ENVIRONMENT

Banning Of Single Use Plastics Takes Step Closer

Mairead McGuinness338 views

A new agreement between the European Parliament and Council on a Single Use Plastics Directive designed to “clamp down on single use plastics that take five seconds to produce, are used for five minutes and yet take 500 years to break down,” Mairead McGuinness MEP and first Vice-President of the European Parliament said today.

The MEP said the Directive will include far-reaching measures to combat plastic marine litter.

“According to the World Economic Forum, there will be more plastic than fish in the oceans by 2050 – if plastic waste continues to end up in the ocean at the present rate.

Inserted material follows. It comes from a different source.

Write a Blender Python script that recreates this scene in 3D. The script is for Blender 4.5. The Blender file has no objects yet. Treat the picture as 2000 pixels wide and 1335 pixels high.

“The directive is a small step to protect our health and the health of our planet,” said the Midlands North-West MEP.

“Single use plastics are a very serious problem which the EU is tackling.

“In February, researchers from NUIG found that 73pc of deep sea fish had ingested plastic fragments.

“Plastic cutlery (forks, knives, spoons and chopsticks), plastic plates, plastic straws and plastic cotton bud sticks will be banned, as will food containers and beverage cups made of expanded polystyrene,” she said.

All products made from this type of oxo-degradable plastic will be banned because of the harmful effects of this type of plastic on the environment – it contributes to microplastic pollution. It is also confusing as it is not a truly biodegradable plastic.

Wet-wipes and tobacco products containing plastic will be obliged to carry a marking informing consumers of the presence of plastic and the potential harm if these items are not properly disposed of in the bin.

“Tobacco product filters containing plastic are the second most littered single-use plastic items in the EU,” the MEP said. “Now, producers of plastic tobacco filters will be required to cover the costs for public collection systems for cigarette stubs.”

The latest special EU Barometer indicated that 75pc of citizens are concerned about plastic waste. This agreement is a tangible step to address public concerns.

The next step involves seeking confirmation by EU ambassadors of member states. The directive would then be submitted for approval to the European Parliament and then back to the Council for final adoption.